▶ _Data excerpt_:
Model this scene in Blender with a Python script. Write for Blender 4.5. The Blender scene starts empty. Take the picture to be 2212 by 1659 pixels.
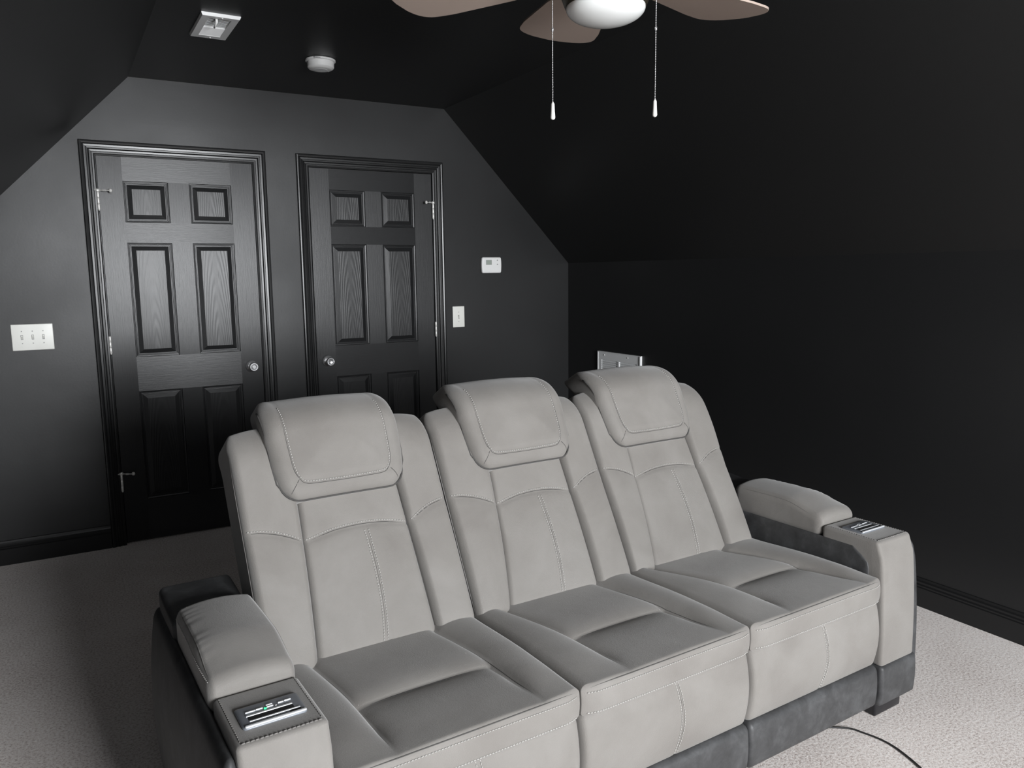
import bpy, bmesh, math, random
import numpy as np
from mathutils import Vector, Matrix
from mathutils.bvhtree import BVHTree

random.seed(4)
D = bpy.data
SC = bpy.context.scene
COL = SC.collection
PI = math.pi

# ------------------------------------------------------------------ camera
F, YAW, PIT, ROL = 1694.7, .5231, .1409, -.0116
CX, CY, CZ = -.2308, -4.5851, 1.4335
d = Vector((math.sin(YAW) * math.cos(PIT), math.cos(YAW) * math.cos(PIT), -math.sin(PIT)))
r = Vector((math.cos(YAW), -math.sin(YAW), 0))
u = r.cross(d)
R2 = r * math.cos(ROL) + u * math.sin(ROL)
U2 = -r * math.sin(ROL) + u * math.cos(ROL)
cam = D.cameras.new('camera')
co = D.objects.new('camera', cam)
COL.objects.link(co)
m = Matrix((R2, U2, -d)).transposed().to_4x4()
m.translation = (CX, CY, CZ)
co.matrix_world = m
cam.sensor_width = 36
cam.lens = F / 2212 * 36
cam.clip_start = .05
SC.camera = co

# ------------------------------------------------------------------ world, light, exposure
W = D.worlds.new('world')
SC.world = W
W.use_nodes = True
W.node_tree.nodes['Background'].inputs[0].default_value = (.75, .85, 1, 1)
W.node_tree.nodes['Background'].inputs[1].default_value = 1.0
SC.view_settings.view_transform = 'Standard'
SC.view_settings.look = 'None'
SC.view_settings.exposure = 0
SC.view_settings.gamma = 1
SC.view_settings.use_curve_mapping = False

ROOM_Y = -7.6                       # rear gable wall, behind the camera
WX0, WX1, WZ0, WZ1 = .42, 1.78, .85, 2.2     # its window
LP = 490
ld = D.lights.new('window_daylight', 'AREA')
ld.shape = 'RECTANGLE'
ld.size, ld.size_y = WX1 - WX0, WZ1 - WZ0
ld.energy = LP
ld.color = (.955, .975, 1.0)
lo = D.objects.new('window_daylight', ld)
COL.objects.link(lo)
lo.location = ((WX0 + WX1) / 2, ROOM_Y - .10, (WZ0 + WZ1) / 2)
lo.rotation_euler = (PI / 2, 0, 0)      # -Z of the light looks to +Y

# ------------------------------------------------------------------ helpers
def mat(name, color, rough=.5, metal=0., spec=.5, sheen=0., coat=0., emis=None):
    m = D.materials.new(name)
    m.use_nodes = True
    b = m.node_tree.nodes['Principled BSDF']
    b.inputs['Base Color'].default_value = (*color, 1)
    b.inputs['Roughness'].default_value = rough
    b.inputs['Metallic'].default_value = metal
    b.inputs['Specular IOR Level'].default_value = spec
    if sheen:
        b.inputs['Sheen Weight'].default_value = sheen
        b.inputs['Sheen Roughness'].default_value = .5
    if coat:
        b.inputs['Coat Weight'].default_value = coat
    if emis:
        b.inputs['Emission Color'].default_value = (*emis[0], 1)
        b.inputs['Emission Strength'].default_value = emis[1]
    return m

def nodes(m):
    nt = m.node_tree
    return nt, nt.nodes, nt.links, nt.nodes['Principled BSDF']

def coord(nt, scale=(1, 1, 1), kind='Object', rot=(0, 0, 0)):
    tc = nt.nodes.new('ShaderNodeTexCoord')
    mp = nt.nodes.new('ShaderNodeMapping')
    mp.inputs['Scale'].default_value = scale
    mp.inputs['Rotation'].default_value = rot
    nt.links.new(tc.outputs[kind], mp.inputs[0])
    return mp.outputs[0]

def noise(nt, vec, scale, detail=3, rough=.5, dist=0):
    n = nt.nodes.new('ShaderNodeTexNoise')
    n.inputs['Scale'].default_value = scale
    n.inputs['Detail'].default_value = detail
    n.inputs['Roughness'].default_value = rough
    n.inputs['Distortion'].default_value = dist
    nt.links.new(vec, n.inputs['Vector'])
    return n.outputs[0]

def ramp(nt, fac, stops):
    n = nt.nodes.new('ShaderNodeValToRGB')
    e = n.color_ramp.elements
    while len(e) < len(stops):
        e.new(.5)
    for i, (p, c) in enumerate(stops):
        e[i].position = p
        e[i].color = (*c, 1) if len(c) == 3 else c
    nt.links.new(fac, n.inputs[0])
    return n.outputs[0]

def bump(nt, h, dist, strength=1, prev=None):
    n = nt.nodes.new('ShaderNodeBump')
    n.inputs['Distance'].default_value = dist
    n.inputs['Strength'].default_value = strength
    nt.links.new(h, n.inputs['Height'])
    if prev:
        nt.links.new(prev, n.inputs['Normal'])
    return n.outputs[0]

# ---- materials
def wall_paint():
    m = mat('black_wall_paint', (.016, .0163, .0168), .43, spec=.36)
    nt, ns, lk, b = nodes(m)
    v = coord(nt)
    h = noise(nt, v, 90, 2)
    h2 = noise(nt, v, 2.2, 3)
    n1 = bump(nt, h, .0003, .5)
    n2 = bump(nt, h2, .006, .35, n1)
    lk.new(n2, b.inputs['Normal'])
    lk.new(ramp(nt, noise(nt, v, 1.7, 4), [(.3, (.36,) * 3), (.7, (.46,) * 3)]), b.inputs['Roughness'])
    return m

def ceil_paint():
    m = mat('black_ceiling_paint', (.015, .0153, .0153), .46, spec=.36)
    nt, ns, lk, b = nodes(m)
    v = coord(nt)
    n1 = bump(nt, noise(nt, v, 110, 2), .0006, .5)
    lk.new(n1, b.inputs['Normal'])
    return m

def door_paint(horizontal=False, cathedral=False):
    m = mat('black_door_paint', (.013, .0133, .014), .33, spec=.36)
    m.node_tree.nodes['Principled BSDF'].inputs['Anisotropic'].default_value = .45
    m.node_tree.nodes['Principled BSDF'].inputs['Anisotropic Rotation'].default_value = .25 if horizontal else 0
    tg = m.node_tree.nodes.new('ShaderNodeTangent'); tg.direction_type = 'RADIAL'; tg.axis = 'Z'
    m.node_tree.links.new(tg.outputs[0], m.node_tree.nodes['Principled BSDF'].inputs['Tangent'])
    nt, ns, lk, b = nodes(m)
    sc = (3, 130, 130) if horizontal else (130, 130, 3)
    v = coord(nt, sc)
    h = noise(nt, v, 3, 4, .6)
    if cathedral:
        v2 = coord(nt, (1, 1, .10), kind='Object')
        w = ns.new('ShaderNodeTexWave')
        w.wave_type = 'RINGS'
        w.rings_direction = 'Y'
        w.inputs['Scale'].default_value = 34
        w.inputs['Distortion'].default_value = 2.2
        w.inputs['Detail'].default_value = 3
        w.inputs['Detail Scale'].default_value = 2
        lk.new(v2, w.inputs['Vector'])
        n0 = bump(nt, w.outputs['Fac'], .0006, .4)
        n1 = bump(nt, h, .0004, .5, n0)
    else:
        n1 = bump(nt, h, .0005, .7)
    lk.new(n1, b.inputs['Normal'])
    return m

def fabric():
    m = mat('light_grey_upholstery', (.30, .29, .27), .72, spec=.35, sheen=.3)
    nt, ns, lk, b = nodes(m)
    v = coord(nt)
    c = ramp(nt, noise(nt, v, 5, 4, .55, .4), [(.25, (.176, .163, .150)), (.5, (.208, .196, .181)), (.8, (.243, .231, .216))])
    lk.new(c, b.inputs['Base Color'])
    n0 = bump(nt, noise(nt, v, 9, 3, .5, .3), .004, .35)
    n1 = bump(nt, noise(nt, v, 330, 3, .6), .0009, .6, n0)
    lk.new(n1, b.inputs['Normal'])
    return m

def leather():
    m = mat('dark_grey_leather', (.08, .083, .088), .5, spec=.45)
    nt, ns, lk, b = nodes(m)
    v = coord(nt)
    c = ramp(nt, noise(nt, v, 16, 6, .7, .3), [(.3, (.034, .034, .035)), (.5, (.052, .0525, .054)), (.75, (.090, .092, .095))])
    lk.new(c, b.inputs['Base Color'])
    n1 = bump(nt, noise(nt, v, 240, 3, .6), .0006, .5)
    lk.new(n1, b.inputs['Normal'])
    return m

def carpet():
    m = mat('beige_carpet', (.7, .66, .63), .95, spec=.1, sheen=.3)
    nt, ns, lk, b = nodes(m)
    v = coord(nt)
    big = noise(nt, v, 3.0, 3)
    fine = noise(nt, v, 120, 4, .8)
    mx = ns.new('ShaderNodeMath'); mx.operation = 'MULTIPLY_ADD'
    lk.new(big, mx.inputs[0]); mx.inputs[1].default_value = .16
    lk.new(fine, mx.inputs[2])
    c = ramp(nt, mx.outputs[0], [(.42, (.40, .31, .28)), (.53, (.75, .67, .625)), (.62, (.92, .85, .805)), (.72, (.97, .925, .895))])
    lk.new(c, b.inputs['Base Color'])
    n1 = bump(nt, fine, .004, .6)
    lk.new(n1, b.inputs['Normal'])
    return m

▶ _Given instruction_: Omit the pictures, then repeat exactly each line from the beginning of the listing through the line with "PI = math.pi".

▶ _Solution for this task_:
Model this scene in Blender with a Python script. Write for Blender 4.5. The Blender scene starts empty. Take the picture to be 2212 by 1659 pixels.
import bpy, bmesh, math, random
import numpy as np
from mathutils import Vector, Matrix
from mathutils.bvhtree import BVHTree

random.seed(4)
D = bpy.data
SC = bpy.context.scene
COL = SC.collection
PI = math.pi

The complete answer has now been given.